In reviewing my collection of books on bonsai I find some discussion on the topic of pot selection but rarely more than a few pages here and there. The Web offers more on the topic. I’m not going to recreate the list of “standards”. Pot dimensions relative to trunk caliper, height, and style follow good general advice. They help you move toward a balanced composition. Lists, rules, and protocols just irritate me. If you concentrate on the composition the rules should be met.
We need to keep in mind what our art depicts. It mimics trees in their natural environment in a diminutive form. A broom style may mimic the delicate stance of a tree on a pasture hillside. It may be surrounded by a pasture of flowering grasses. This landscape requires a pot that is gentle and natural in design and color. This would be considered a feminine form.
Some create jin to mimic the effects of lightning strike or wind blast on an exposed tree. This image is strong and masculine. It mimics the harsh and rugged effects of nature upon nature. The pot needs to add to this image to complete the landscape. Some compositions depict the rugged existence of an alpine tree surviving in spite of nature. This composition would lend itself to an unglazed masculine or primitive form. Work the landscape you are trying to replicate. Place the tree in its natural environment. The composition should take you there, where the tree lives. The pot should complement that image.
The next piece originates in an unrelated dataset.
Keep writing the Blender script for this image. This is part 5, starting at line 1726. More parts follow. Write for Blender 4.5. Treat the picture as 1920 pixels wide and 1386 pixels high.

We all keep pictures of favorite bonsai trees and pots we find on the internet and social media. Along with your portfolio of bonsai pictures it is also worthwhile to keep images of interesting trees and tree shapes from nature. These are excellent stimulators of ideas and styling options.  I find them to be a wonderful place to go for artistic inspiration. My vacation pictures always include shots of interesting trees in interesting locations.
Organic combinations of colors are found in nature. The environment in which the native tree lives can lead you toward pot surface, styling, and shape. So here we are again, no specific recommendation, no list of standards, no protocols to follow. Finding that perfect pot/tree combination is all part of the mystique and beauty of Bonsai. It is a work in progress. It is your expression and creation of art.
I have one more final test of your composition. Does it make you smile? Does it bring you joy? Can you not walk past it without stopping and admiring? If it does, perfection has been achieved, even if it’s a football helmet.
This picture was taken by my son on his 2,600 mile hike of the Pacific Crest Trail in 2011. It is a favorite of mine as a fine example of natural trees in their native settings. These trees can be thousands of years old and could tell tales of centuries past. Pot selection for a replication of this tree is obvious. There are no smooth lines. There are no gentle curves. There is only the raw emotion of life on the edge. Your pot selection here should carry that emotion.